Food for thought without doubt, but they’re similar in more ways than one, both athletes focusing their attentions on two of the most technically challenging events in track and field.

Ultimately, Grabarz credits his consistency and progress to his coach and the athletes he trains with; “definitely...a lot of that has been to do with Fuzz and linked to the training group,” he says. “We have a lot of fun, but we’re all really competitive; everyone has different strengths.

And going forward, the only way, literally, is up. “I want to break the British record and I think I can,” he concludes. “I want to have a good winter, go to the European Indoors and then the Worlds next summer...I’m not a junior anymore and I’ve got to step up. You’ve got to go for it; you can’t mess around. I’ve been there or thereabouts over the past few years and I’ve missed out, but it’s kept me on my toes and I hope I can use that to my advantage now.”

The UKA Futures Programme underpins the World Class Performance Programme (WCPP) and was borne out of the restructure of UKA’s WCPP and the drive towards more targeted support for athletes and their coaches.

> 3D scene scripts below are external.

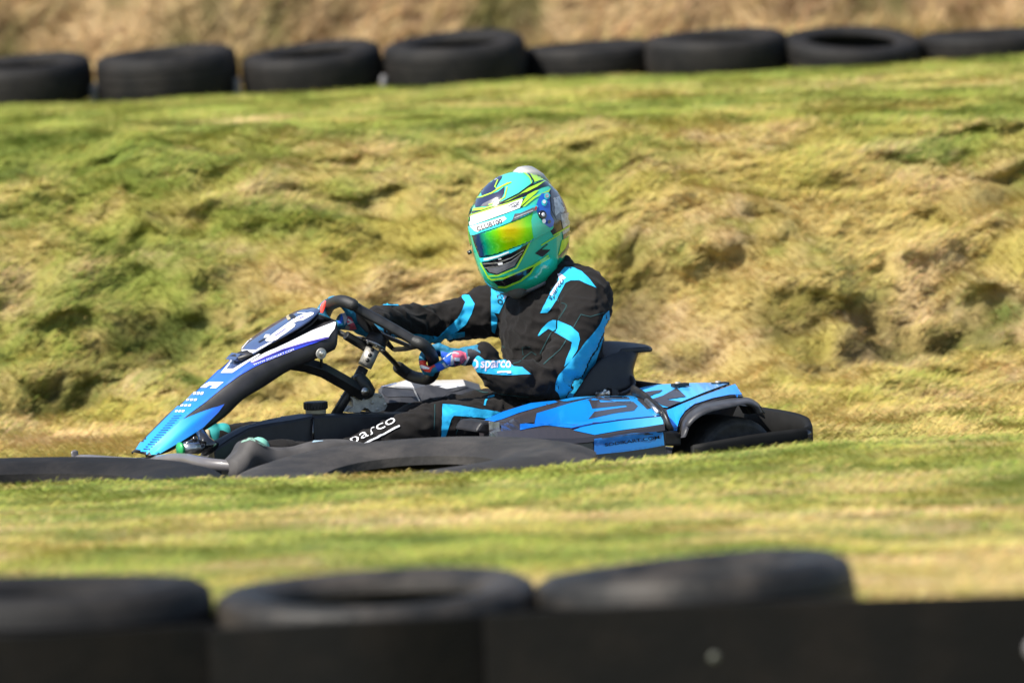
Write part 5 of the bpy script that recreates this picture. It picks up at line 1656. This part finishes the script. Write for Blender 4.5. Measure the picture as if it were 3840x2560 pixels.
# pivot plate
HH([(1118, 440), (1190, 428), (1202, 560), (1205, 640), (1242, 705), (1228, 760), (1195, 775), (1140, 730), (1085, 655), (1065, 560), (1085, 500)], BL, off=.004)
def dot(c_, r_, mi, off):
    HH([(c_[0] + r_ * math.cos(t) * .9, c_[1] + r_ * math.sin(t)) for t in [2 * math.pi * k_ / 14 for k_ in range(14)]], mi, off=off, cell=9)
dot((1167, 465), 33, CY, .006); dot((1165, 465), 20, SV, .007); dot((1142, 528), 32, CY, .006); dot((1138, 522), 18, WH, .0075)
dot((1132, 706), 20, WH, .010); dot((1181, 712), 18, BK, .010)
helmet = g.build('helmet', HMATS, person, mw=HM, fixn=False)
def spot(c, q):
    d = ray(S(c, q)); loc, nor, _, _ = bv.ray_cast(CAMPOS, d)
    if nor.dot(d) > 0: nor = -nor
    return loc, nor
g2 = G(); lo, no = spot(1, (1124, 645)); cyl(g2, lo, lo + no * .010, .0150, 24, 0, r2=.013); cyl(g2, lo + no * .010, lo + no * .012, .006, 12, 1)
g2.build('visor_knob', ['h_black', 'h_white'], helmet, bevel=.001)
# visor: a curved shield standing 4 mm off the shell, both halves
def strip(poly, off, thick, mt, name, cell=6, text=None):
    gg = G()
    vs2, fs2 = poly2d([S(1, p) for p in poly], cell)
    tmp = G()
    put(tmp, bv, vs2, fs2, 0, off, 21.8, .05)
    L = [hl(Vector(v)) for v in tmp.v]
    fr = [f for f in tmp.f]
    gg.add(tmp.v, fr, 0)
    # the part beyond the middle plane comes from the mirror image
    hmir(gg, [Vector(v) for v in tmp.v], fr, 0)
    return gg, tmp
vis_poly = [(455, 838), (560, 812), (700, 765), (850, 705), (960, 660), (1040, 612), (1090, 640), (1140, 730), (1200, 765), (1215, 775), (1100, 842), (1010, 905), (930, 938), (800, 985), (700, 1025), (560, 1055), (528, 1055), (500, 985), (470, 900)]
gg, _ = strip(vis_poly, .0042, .003, 'visor', 'visor')
ov = gg.build('visor', 'visor', helmet, mw=HM, fixn=False)
md = ov.modifiers.new('t', 'SOLIDIFY'); md.thickness = .0025; md.offset = -1
# side arm of the visor in clear teal
gg = G()
decal(gg, bv, 1, [(1040, 612), (1066, 600), (1085, 650), (1140, 725), (1195, 770), (1235, 750), (1228, 775), (1215, 790), (1100, 850), (1045, 880), (1030, 800), (1020, 700)], 0, off=.0046, cell=6, mirror=hmir)
vv = [hl(Vector(v)) for v in gg.v]
for sgn in (1, -1):                                            # one arm on each side of the helmet
    ga = G(); ga.add(gg.v, [f for f in gg.f if sum(vv[i].y for i in f) * sgn > 0], 0)
    used = sorted({i for f in ga.f for i in f}); mp_ = {i: k_ for k_, i in enumerate(used)}
    ga.v = [ga.v[i] for i in used]; ga.f = [tuple(mp_[i] for i in f) for f in ga.f]
    if ga.f: ga.build('visor_arm', 'h_teal', helmet, mw=HM, fixn=False)
gg = G()
decal(gg, bv, 1, [(422, 755), (620, 700), (845, 612), (1045, 548), (1080, 560), (1070, 600), (960, 655), (850, 702), (700, 762), (560, 808), (480, 838), (445, 835)], 0, off=.0062, cell=6, mirror=hmir)
bvs = bvh_of(gg)
decal(gg, bvs, 1, [(425, 757), (620, 702), (760, 655), (785, 680), (745, 712), (640, 748), (500, 808), (470, 800)], 1, off=.0008, cell=6)
decal(gg, bvs, 1, [(862, 632), (920, 625), (1040, 572), (1062, 572), (1060, 602), (965, 655), (900, 705), (838, 702)], 2, off=.0008, cell=6, mirror=hmir)
decal(gg, bvs, 1, [(1062, 560), (1080, 560), (1078, 602), (1060, 604)], 4, off=.0014, cell=6)
decal(gg, bvs, 1, line_poly([(860, 672), (960, 632), (1040, 600)], 8), 5, off=.0016, cell=6)
text_decal(gg, bvs, 'CLUB100', 1, (500, 803), (742, 722), (488, 760), 3, off=.0016, bold=.015)
gg.build('visor_strip', ['h_cyan', 'h_white', 'h_grey', 'h_black', 'h_red', 'h_silver'], helmet, mw=HM, fixn=False)
gg = G()
decal(gg, bv, 1, [(528, 1062), (620, 1052), (700, 1028), (830, 975), (935, 935), (915, 965), (830, 1010), (700, 1062), (600, 1092), (545, 1098)], 0, off=.005, cell=6, mirror=hmir)
bvs = bvh_of(gg)
decal(gg, bvs, 1, [(560, 1070), (700, 1040), (800, 1000), (810, 1012), (700, 1056), (600, 1084), (560, 1088)], 1, off=.0008, cell=6)
gg.build('visor_lower_strip', ['h_cyan', 'h_white'], helmet, mw=HM, fixn=False)
# visor tear-off post at the left
g2 = G(); p = K(1, (452, 888), 0); q = H(helm(.93, -.30, -.2)); 
lo = H(helm(math.cos(.62), -math.sin(.62), -.12) * 1.035); no = (lo - HC).normalized(); cyl(g2, lo, lo + no * .012, .006, 14)
g2.build('visor_tab', 'h_black', helmet)
# edge trim round the neck opening
g2 = G(); pts = []
for j in range(48):
    ph = 2 * math.pi * j / 48
    best = None
    for i in range(400):
        th = math.pi * (.5 + .5 * i / 400)
        p = helm(math.sin(th) * math.cos(ph), math.sin(th) * math.sin(ph), math.cos(th))
        if p.z < cut_z(p.x): break
        best = p
    pts.append(H(Vector((best.x * .985, best.y * .985, cut_z(best.x) + .001))))
tube(g2, pts, .0085, 10, closed=True)
g2.build('edge_trim', 'h_grey', helmet, mw=HM)
# rear spoiler on the crown
g2 = G()
sp_out = [(-.045, .168, .022), (-.07, .171, .036), (-.098, .163, .046), (-.122, .142, .047), (-.144, .106, .043), (-.158, .068, .037), (-.164, .036, .03)]
rings = []
for x, z, hw in sp_out:
    r_in = helm(*(Vector((x / .166, 0, z / .170)).normalized())) * .985
    row = []
    for t in (-1, -.8, -.4, 0, .4, .8, 1):
        zz_ = z - .016 * t * t; xx_ = x + .012 * t * t
        row.append(H(Vector((xx_, hw * t, zz_))))
    for t in (1, .8, .4, 0, -.4, -.8, -1):
        row.append(H(Vector((r_in.x, hw * t * 1.02, r_in.z - .02 * t * t))))
    rings.append(row)
loft(g2, rings, 0)
g2.build('rear_spoiler', 'spoiler', helmet, mw=HM)
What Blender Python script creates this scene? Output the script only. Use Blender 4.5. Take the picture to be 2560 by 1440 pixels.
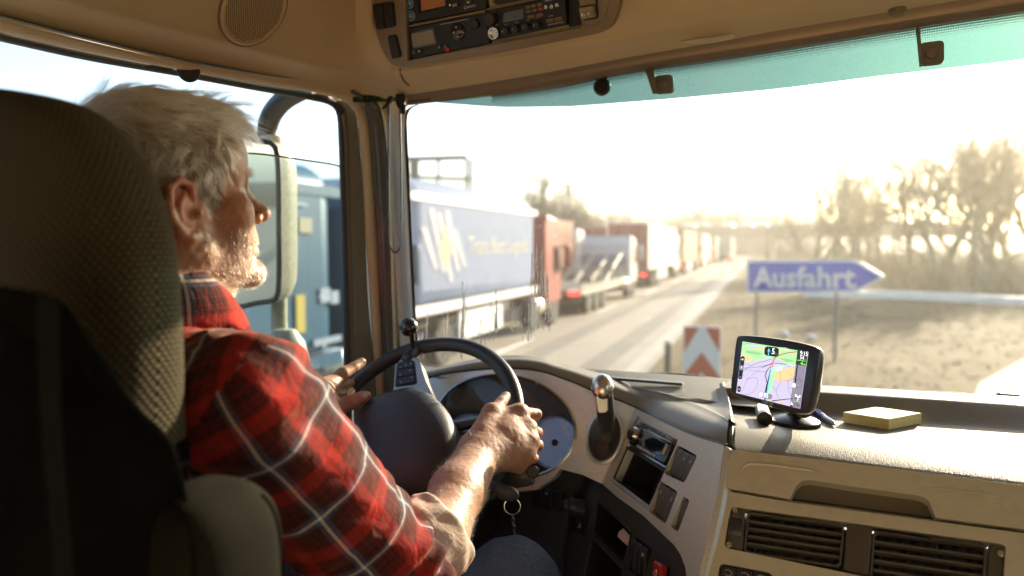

The Programme targets young athletes with the potential to deliver global medals for Britain in the future, typically in the 17 to 20 age range but with flexibility towards athletes who have come late to the sport, are in late developing events of are deemed an exceptional case for support.

Athletes and their coaches will be supported in their individual development plans allowing for more flexibility and individual discretion around distribution of resources. 42 coach-athlete pairs have been included in the 2010 Futures Programme.